Other types of ring angels have been observed on radarscopes, but the causes are not yet fully understood[[VIII-17], [VIII-18]].

Recognizing the true character of these radar angels and spurious reflections has tremendous importance for the security of the United States. Our Early Warning System, designed to notify Air Defense of imminent attacks by intercontinental ballistic missiles, has already had troubles with such radar ghosts. On October 5, 1960, a signal from Thule, Greenland, to the North American Air Defense Command flashed the warning, “Massive ICBM attack is underway.” The Canadian officer in charge had only seventeen minutes in which to decide whether to order several hundred bombers of the Strategic Air Command to retaliate against the USSR or to push the button that would cause our long-range missiles with atomic warheads to come roaring out of their underground sites. He immediately asked Washington: Where was Khrushchev? Khrushchev was in New York at the United Nations: the officer did not push the button that would have set the world at war.

Later, he learned that radar beams reflected from the moon had produced the terrifying angels. This incident is only one of the reasons why the Air Force continues to be interested in radar UFOs. Failure to identify them correctly could threaten the effectiveness of our patrol system.

The Rapid City Sighting

One of the most complex incidents in saucer history occurred early in August 1953 near Rapid City, South Dakota. Like the sightings the previous year at Bellefontaine, Ohio, and Port Huron, Michigan, the presence of a UFO seemed to be confirmed by several types of evidence. Trained civilian and military personnel on the ground and in the air observed an unknown visually and by radar. The blips on the ground radarscope were photographed and a plane’s gun camera took a picture. If a similar incident were to occur today, Air Force investigators would probably find the answer without difficulty. In 1953, however, they were less experienced and finally classified the case as “one of the best” Unknowns.

It is clearly impossible to solve the mystery with absolute certainty after nearly ten years, because vital information is lacking. The original records are no longer on file. Few details are available except those in Ruppelt’s sketchy summary[[VIII-3], p. 303 ff.], and some of these are inaccurate: the town of Black Hawk, for example, is not west, but northwest, of Rapid City. Although many questions of fact must therefore remain unanswered—exact times, directions, sequence of events—we offer here a highly probable explanation.

The first report came at 8:05 P.M. M.S.T. when a spotter for the Ground Observer Corps in the town of Black Hawk telephoned the Air Defense Command post near Rapid City, approximately ten miles southeast of Black Hawk, to report an extremely bright light hovering low on the horizon to the northeast. The radar operators at Ellsworth Air Force Base had been working with a jet patrol flying west of the base.
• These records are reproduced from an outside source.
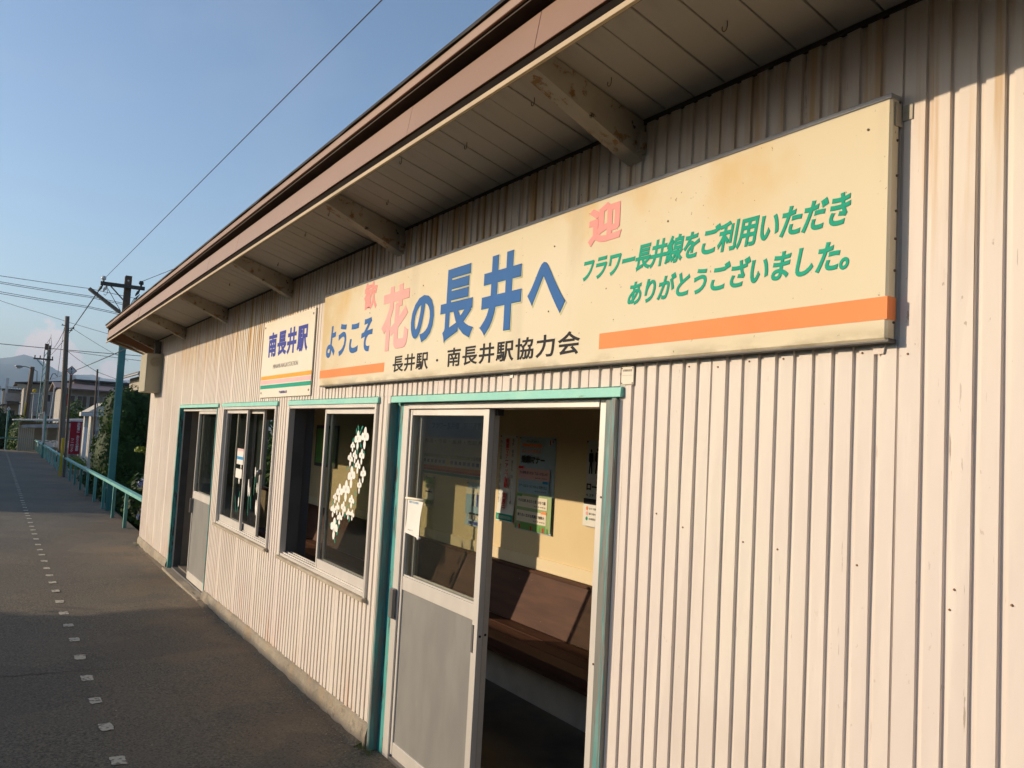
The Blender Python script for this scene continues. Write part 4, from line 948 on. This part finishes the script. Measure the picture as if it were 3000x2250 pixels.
for y in (-.15, .15, .62, .85): MB().tube([(-62, y, 5.38), (-62, y, 5.55)], .04, 6).build('insulator', M['dark'], mt)
MB().box(-62.1, -61.9, .36, .56, 5.95, 6.35).build('cap', M['rust'], mt)
w2p = wood_pole('grey wooden pole topped with a wire bracket behind the turquoise mast', (-66, .86, LOW), (-66, .80, 6.55), .17, .10)
MB().tube([(-66, .72, 6.5), (-66, .82, 7.4), (-66, .90, 6.5)], .018, 4).build('top_bracket', M['dark'], w2p); MB().tube([(-66, .62, 6.7), (-66, .82, 7.1)], .014, 4).build('top_stay', M['dark'], w2p)
MB().tube([(-66, 1.0, 4.2), (-66, 1.12, 4.6), (-66, 1.3, 4.62), (-66, 1.4, 4.45)], .03, 5).build('bent_pipe', M['dark'], w2p)
# crossing equipment
eq = thing('crossing_equipment', 'pale equipment cabinet with a yellow lamp on top near the leaning pole', 'cabinet', (-70, .25, LOW))
B('cabinet', M['steel'], eq, -70.2, -69.8, .20, .75, 1.9, 3.2, .01); MB().sphere((-69.9, .25, 3.42), .14, 10, 6).build('lamp', M['yellow'], eq, smooth=True); B('cabinet_roof', M['km_white'], eq, -70.25, -69.75, .05, .85, 3.2, 3.26, 0)
for y in (.25, .7): MB().tube([(-70, y, LOW), (-70, y, 1.9)], .04, 6).build('leg', M['steel'], eq)
cp = wood_pole('thin pale post leaning in front of the grey house', (-64, 1.0, LOW), (-64, 1.22, 3.7), .035, .03, 'pale_post', M['km_white'], 'post')
# wires, each its own
def wire(label, pts, r, sag=0.0, name='overhead_wire', m=M['wire']):
    P_ = []
    for (a, b) in zip(pts, pts[1:]):
        a, b = Vector(a), Vector(b)
        for i in range(12):
            t = i/12; q = a.lerp(b, t); q.z -= sag*4*t*(1-t); P_.append(q)
    P_.append(Vector(pts[-1])); o = MB().tube(P_, r, 4).build(name, m)
    return tag(o, label, 'wire', 'overhead wires')
wire('long wire rising from the turquoise pole over the roof to the top edge', [(-17.95, -.29, 4.46), (-5.0, .05, 4.53), (4.0, .29, 4.58)], .005)
wire('short wire from the turquoise pole running behind the eave', [(-17.95, .35, 4.46), (-6, 3.2, 5.2)], .006)
wire('dark wire from the turquoise pole down to the distant mast', [(-17.94, -.41, 4.15), (-61.9, .62, 5.5)], .012, .15)
wire('wire from the eave tip down towards the half marker', [(-16, .06, 3.0), (-66, .25, 3.9)], .010, .1)
for i, (za, zb, lab) in enumerate(((7.29, 7.62, 'topmost of the parallel wires crossing the sky at left'), (7.13, 7.28, 'second of the parallel wires crossing the sky at left'), (7.06, 7.20, 'third of the parallel wires crossing the sky at left'), (6.78, 6.78, 'fourth of the parallel wires crossing the sky at left'), (6.69, 6.70, 'lowest thick one of the parallel wires crossing the sky at left'))):
    k_ = 1.0; wire(lab, [(-40, -6.0, za+.20), (-40, 1.05, zb-.36+.02*i), (-40, 8, zb-.9)], .011, .05)
wire('faint thin wire below the parallel ones at left', [(-60, -5, 9.4), (-60, -.1, 8.1), (-60, 7, 6.7)], .012, .1)
wire('level wire crossing in front of the cloud to the speaker box', [(-40, -6, 4.75), (-40, -2.04, 4.52), (-40, 3.4, 4.55)], .013, .02)
wire('level wire just below the one crossing the cloud', [(-42, .4, 4.62), (-42, 5, 4.42)], .010, .02)
wire('wire from the bare pole sloping down behind the turquoise pole', [(-31.95, .02, 4.72), (-45, 3.4, 4.6)], .008, .05)
wire('thin wire to the thin dark pole', [(-31.9, -.1, 3.95), (-32, .9, 3.3), (-36, 3, 3.0)], .007, .03)
wire('wire from the bare pole to the far mast', [(-31.95, -.2, 4.6), (-65.9, .75, 6.3)], .010, .3)

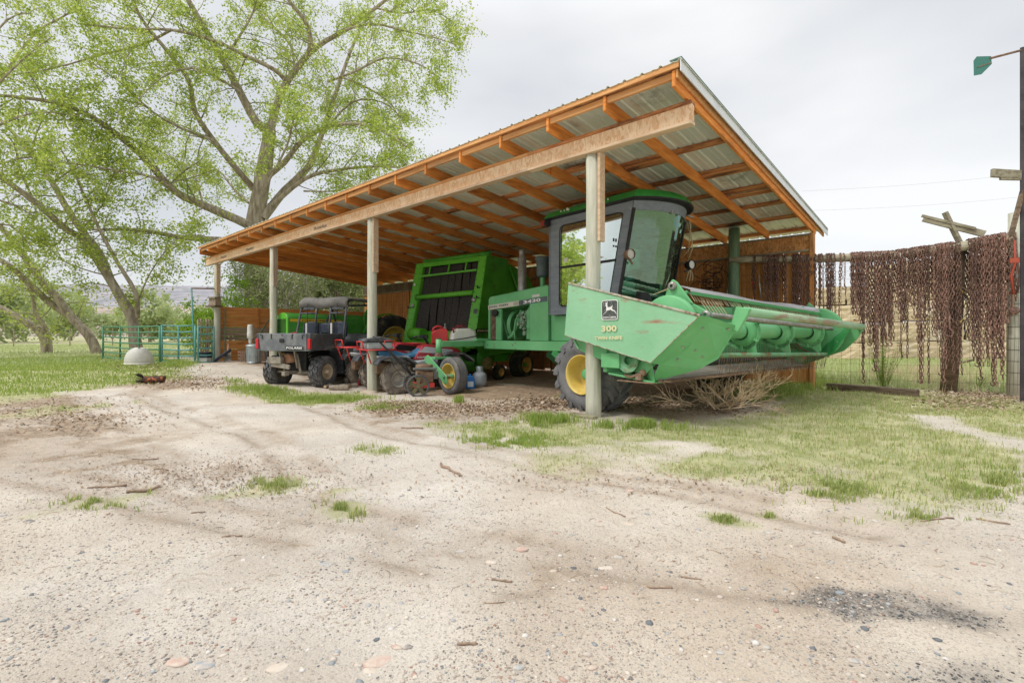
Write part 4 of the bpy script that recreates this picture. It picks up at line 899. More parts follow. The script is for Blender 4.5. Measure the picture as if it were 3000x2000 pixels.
# reel
rc = (1.62, 1.10)
mb = MB(); mb.cyl((1.66, -1.75, 1.12), (1.66, 2.1, 1.12), .105, 24); rl = mb.build('reel', m_jd, hd)
def spider(y, r, full=False, th=.012):
    mb = MB(); c = (1.68, y, 1.10)
    mb.prism([(c[0] + r * math.cos(R(a)), y, c[2] + r * math.sin(R(a))) for a in range(150, 391, 12)], (0, th, 0))
    mb.lathe([(.105, -.06), (.16, -.045), (.19, 0), (.19, .02), (.12, .06)], c=c, axis=(0, 1, 0), n=26)
    for a in (205, 270, 330): mb.bar((c[0] + .12 * math.cos(R(a)), y - .02, c[2] + .12 * math.sin(R(a))), (c[0] + r * math.cos(R(a)), y - .02, c[2] + r * math.sin(R(a))), .03, .014, (0, 1, 0))
    # arms to the bats
    for (ex, ez) in ((1.90, 1.27), (1.84, .80), (1.40, .95), (1.58, 1.52)):
        d = Vector((ex - c[0], 0, ez - c[2])); n_ = Vector((-d.z, 0, d.x)).normalized(); b0 = Vector(c) + d * .35
        mb.prism([tuple(b0 + n_ * .11), tuple(Vector((ex, y, ez)) + n_ * .03), tuple(Vector((ex, y, ez)) - n_ * .03), tuple(b0 - n_ * .11)], (0, .014, 0))
    o = mb.build('spider', m_jd, hd, bevel=.002)
    mb = MB()
    for a in range(170, 380, 17): mb.cyl((c[0] + r * .9 * math.cos(R(a)), y - .008, c[2] + r * .9 * math.sin(R(a))), (c[0] + r * .9 * math.cos(R(a)), y, c[2] + r * .9 * math.sin(R(a))), .008, 6)
    mb.build('bolt', m_steel, hd)
for yy in (-.75, .33, 1.55): spider(yy, .235)
mb = MB()                            # covers at both ends
for yy, rr_, cx_, cz_ in ((-2.23, .35, 1.50, 1.17), (2.16, .41, 1.60, 1.11)):
    mb = MB().lathe([(.001, 0), (rr_ - .02, 0), (rr_, .012), (rr_, .075), (rr_ - .01, .075), (rr_ - .015, .02), (.001, .02)], c=(cx_, yy, cz_), axis=(0, 1, 0), n=40)
    mb.build('end_disc', m_jd, hd)
mb = MB(); mb.lathe([(.36, -.01), (.36, -.08), (.34, -.08), (.34, -.01)], c=(1.62, 2.14, 1.10), axis=(0, 1, 0), n=40, a0=-.6, a1=2.6); mb.build('rim_band', m_rusty, hd)
mb = MB(); mb.prism([(1.36, -2.10, 1.42), (1.44, -2.10, 1.66), (1.49, -2.10, 1.71), (1.54, -2.10, 1.68), (1.74, -2.10, 1.42)], (0, .03, 0)); mb.build('reel_bracket', m_jd, hd, bevel=.004); mb = MB(); mb.prism([(1.40, 2.1, 1.42), (1.5, 2.1, 1.62), (1.7, 2.1, 1.42)], (0, .02, 0)); mb.build('reel_bracket', m_jd, hd, bevel=.004)
mb = MB(); mb.lathe([(.02, -.03), (.045, -.03), (.05, -.01), (.05, .02)], c=(1.50, -2.11, 1.63), axis=(0, 1, 0), n=18); mb.lathe([(.02, -.03), (.045, -.03), (.05, -.01)], c=(1.88, -2.05, 1.29), axis=(0, 1, 0), n=18); mb.build('bearing', m_steel, hd)
mb = MB(); mb.bar((1.60, -2.10, 1.46), (1.90, -2.03, 1.28), .03, .07); mb.build('reel_arm', m_jd, hd, bevel=.006)
# top shield: bent sheet, a little battered
vs = []; ny_ = 12
for i in range(ny_ + 1):
    t = i / ny_; yy = -2.0 + 4.05 * t; zz = 1.655 - .13 * t; b_ = .02 * math.sin(t * 9) * (t > .35)
    vs += [(1.47 + .03 * t, yy, zz + b_), (1.66 + .02 * t, yy, zz - .07 + b_ * .3 + (.05 if i == ny_ else 0)), (1.665 + .02 * t, yy, zz - .115)]
mb = MB(); nv = len(vs); vs2 = vs + [(a - .004, b_, c - .006) for a, b_, c in vs]; fs = []
for i in range(ny_):
    for k in range(2): a = i * 3 + k; fs += [(a, a + 1, a + 4, a + 3), (nv + a, nv + a + 3, nv + a + 4, nv + a + 1)]
    fs += [(i * 3, i * 3 + 3, nv + i * 3 + 3, nv + i * 3), (i * 3 + 2, nv + i * 3 + 2, nv + i * 3 + 5, i * 3 + 5)]
mb.add(vs2, fs); sh = mb.build('top_shield', Mat('dull_sheet_metal', (.42, .43, .44), (.55, .55, .56), rough=.4, metal=.3, scale=2, bump=.05, c3=(.3, .3, .31), s3=4), hd)
mb = MB(); vs = []
for i in range(2):
    yy = -2.0 + 4.05 * i; zz = 1.535 - .13 * i; vs += [(1.665 + .02 * i + .002, yy, zz), (1.668 + .02 * i, yy, zz + .035)]
mb.prism([(1.669, -2.0, 1.525), (1.669, -2.0, 1.565), (1.689, 2.05, 1.435), (1.689, 2.05, 1.395)], (.004, 0, 0)); mb.build('shield_lip', m_jddeep, hd)
def bat(x, z, dx, dz, ya, yb, ring, tl, tdx, name='bat_tube', mat=m_steel, step=.062):
    mb = MB(); mb.cyl((x, ya, z), (x + dx, yb, z + dz), .020, 10)
    n = int((yb - ya) / .031)
    if ring:
        for i in range(n):
            t = (i + .5) / n; c = (x + dx * t, ya + (yb - ya) * t, z + dz * t); mb.lathe([(.022, -.006), (.033, 0), (.022, .006)], c=c, axis=(0, 1, .25), n=9)
    o = mb.build(name, mat, hd)
    mb = MB(); n = int((yb - ya) / step)
    for i in range(n):
        t = (i + .5) / n; q = Vector((x + dx * t, ya + (yb - ya) * t, z + dz * t)); e = q + Vector((tdx + random.uniform(-.01, .01), random.uniform(-.012, .012), -tl)); mb.tube([q + Vector((.025, 0, 0)), e], .0036, 4, False)
    mb.build('tine', m_rusty if tl > .15 else m_twine, hd)
bat(1.91, 1.285, -.05, -.12, -1.98, 2.05, True, -.0001, 0)
bat(1.90, .835, -.10, -.085, -1.85, 2.0, True, .235, -.02, mat=m_jdrust)
bat(1.60, 1.56, .03, -.13, -2.0, 2.0, False, .11, .10, mat=m_jd)
bat(1.36, 1.0, 0, 0, -2.0, 2.0, True, .20, .02)
mb = MB()
for i in range(7): q = Vector((1.86, -1.93 + i * .07, 1.29)); mb.tube([q, q + Vector((-.14, .05, .17))], .004, 4)
for i in range(4): q = Vector((1.44, -2.12 + .02 * i, 1.60)); mb.tube([q, q + Vector((-.16 - .02 * i, -.02, -.05))], .004, 4)
mb.build('loose_tines', m_twine, hd)
# front guard tube
mb = MB(); mb.cyl((2.25, -1.93, 1.315), (2.20, 2.36, 1.195), .052, 20); mb.build('guard_tube', Mat('worn_tube_paint', (.20, .44, .23), (.36, .54, .35), rough=.45, scale=3, stretch=(1, .3, 1), bump=.05, c3=(.30, .24, .16), s3=2.5, lo3=.52, hi3=.62, stretch3=(1, .35, 2)), hd)
mb = MB(); mb.prism([(2.16, -1.95, 1.37), (2.31, -1.95, 1.345), (2.28, -1.95, 1.27), (2.18, -1.95, 1.10), (2.09, -1.95, 1.13)], (0, .05, 0)); mb.build('tube_bracket', m_jd, hd, bevel=.006); mb = MB(); mb.prism([(1.75, 2.34, 1.24), (2.25, 2.34, 1.21), (2.14, 2.34, 1.0), (1.95, 2.34, .80), (1.70, 2.34, .70), (1.45, 2.34, .85)], (0, .04, 0)); mb.build('tube_bracket', m_jd, hd, bevel=.006)
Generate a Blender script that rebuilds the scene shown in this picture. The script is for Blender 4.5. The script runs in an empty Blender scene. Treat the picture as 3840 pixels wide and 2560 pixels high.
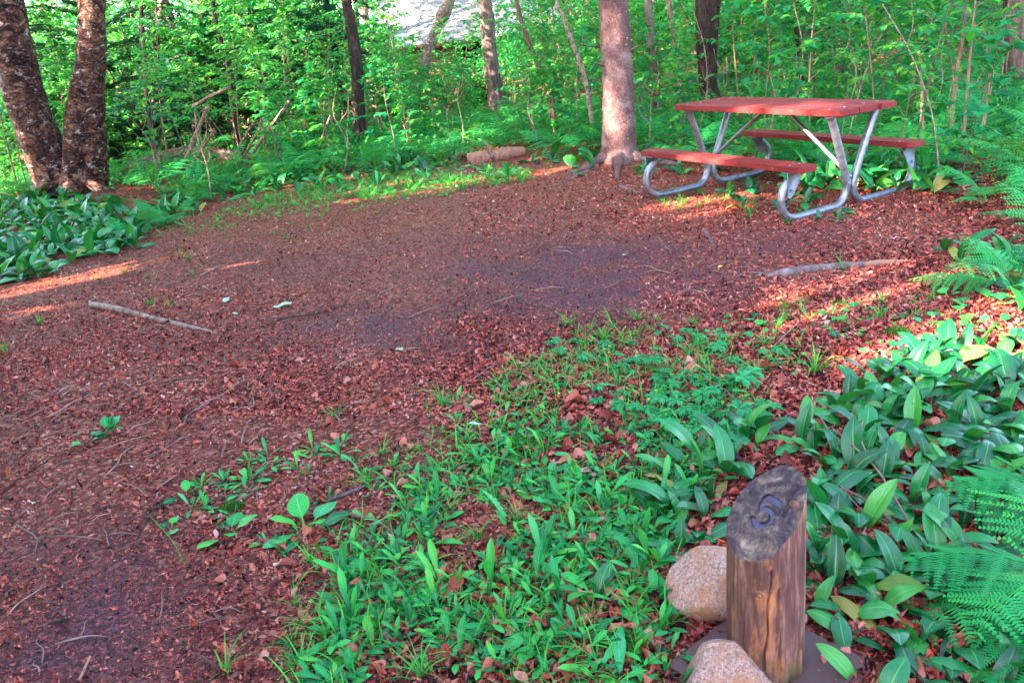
import bpy, bmesh, math, random
import numpy as np
from mathutils import Vector, Matrix, Euler
PI = math.pi
R_ = math.radians
random.seed(7)
rng = np.random.default_rng(7)
SC = bpy.context.scene
COL = SC.collection

# ------------------------------------------------------------------ camera, sky, sun, exposure
CAM_H, CAM_PITCH, CAM_ROLL, CAM_F = 1.44, R_(19.5), R_(-6.31), 3095.03
_ri = np.array([1, 0, 0.]); _fw = np.array([0, math.cos(CAM_PITCH), -math.sin(CAM_PITCH)]); _up = np.cross(_ri, _fw)
CR = math.cos(CAM_ROLL)*_ri + math.sin(CAM_ROLL)*_up
CU = -math.sin(CAM_ROLL)*_ri + math.cos(CAM_ROLL)*_up
CP = np.array([0, 0, CAM_H])
cam_d = bpy.data.cameras.new('camera'); cam = bpy.data.objects.new('camera', cam_d); COL.objects.link(cam)
cam_d.sensor_width = 36; cam_d.lens = CAM_F/3840*36; cam_d.clip_start = 0.05; cam_d.clip_end = 1000
m = Matrix(((CR[0], CU[0], -_fw[0], 0), (CR[1], CU[1], -_fw[1], 0), (CR[2], CU[2], -_fw[2], CAM_H), (0, 0, 0, 1)))
cam.matrix_world = m
cam_d.dof.use_dof = True; cam_d.dof.focus_distance = 2.9; cam_d.dof.aperture_fstop = 9.0
SC.camera = cam
SUN_EL, SUN_AZ = R_(27), R_(-118)        # azimuth measured clockwise from +Y (so the sun stands to the left and a little behind)
SUND = np.array([math.sin(SUN_AZ)*math.cos(SUN_EL), math.cos(SUN_AZ)*math.cos(SUN_EL), math.sin(SUN_EL)])
W = bpy.data.worlds.new('World'); SC.world = W; W.use_nodes = True
wn = W.node_tree.nodes; wl = W.node_tree.links
bg = wn['Background']; sky = wn.new('ShaderNodeTexSky'); sky.sky_type = 'NISHITA'; sky.sun_disc = False
sky.sun_elevation = SUN_EL; sky.sun_rotation = SUN_AZ % (2*PI); sky.air_density = 1.0; sky.dust_density = 2.0; sky.ozone_density = 1.2
wl.new(sky.outputs[0], bg.inputs[0]); bg.inputs[1].default_value = 0.15
sl = bpy.data.lights.new('sun', 'SUN'); sl.energy = 5.0; sl.angle = R_(0.55); sl.color = (1.0, 0.84, 0.66)
so = bpy.data.objects.new('sun', sl); COL.objects.link(so); so.location = (-20, -10, 12)
so.rotation_euler = Vector(SUND).to_track_quat('Z', 'Y').to_euler()
SC.view_settings.view_transform = 'Standard'; SC.view_settings.look = 'None'; SC.view_settings.gamma = 1.0
SC.view_settings.use_curve_mapping = False
SC.view_settings.exposure = 3.65
SC.cycles.max_bounces = 6; SC.cycles.diffuse_bounces = 2; SC.cycles.glossy_bounces = 2; SC.cycles.transmission_bounces = 3
SC.cycles.sample_clamp_indirect = 6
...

After receiving the phone call, they shifted the scope to scan the northeast quadrant of the sky and picked up an unidentified target moving slowly at about 16,000 feet. Although the controller wondered at first whether the target might have been due to weather, he decided after a few minutes that it was well defined, solid, and bright.

Since the ground spotter had a visual target and the traffic controller had a radar target, he telephoned to compare notes on positions; as they were talking, the spotter interrupted the conversation to say that the light was beginning to move southwest toward Rapid City. Checking the radarscope and finding a fast-moving target the controller sent two of his men running outside to look at the sky. After a few seconds they reported that they could see a large bluish-white light moving toward them from the northeast. It made “a wide sweep” around Rapid City and then returned to a stationary position in the northeast where it had first appeared. (Unfortunately the account does not state clearly whether the “wide sweep” was observed visually or on radar.)

By this time all the witnesses were greatly excited by the UFO. The master sergeant couldn’t decide what to do next because he kept thinking, “They’re bigger than all of us!” but the traffic controller notified the F-84 patrolling in the west and asked for an intercept. The pilot soon found the light, which was still stationary. He began the chase, but when he had approached to within an estimated three miles, the light rapidly began to retreat. He continued the chase directly north for 120 miles (during which both the jet and the UFO went off the ground scope) but he could not gain on the object. Running short of fuel, he turned back toward the base. The ground scope soon picked him up again and, a few seconds later, picked up an unknown target apparently trailing the jet by ten or fifteen miles.

A second jet then took to the air, located the light, and began the pursuit. Like the first pilot, he could not close the distance between him and the receding UFO. After performing various tests to convince himself that he wasn’t chasing a reflection, he finally turned on his radar gun camera. After a few seconds the red light blinked on, indicating a solid object ahead. The pilot thereupon asked permission to break off the intercept and, having taken a photograph, returned to base. As before, the ground scope picked up the returning jet but this time the UFO did not reappear on the scope. The controller then called officials at the filter center at Fargo, North Dakota. They had not received any UFO reports; a few minutes later, however, they called back to say that spotter posts between the two cities, on a southwest-northeast line, had indeed seen a bluish-white light.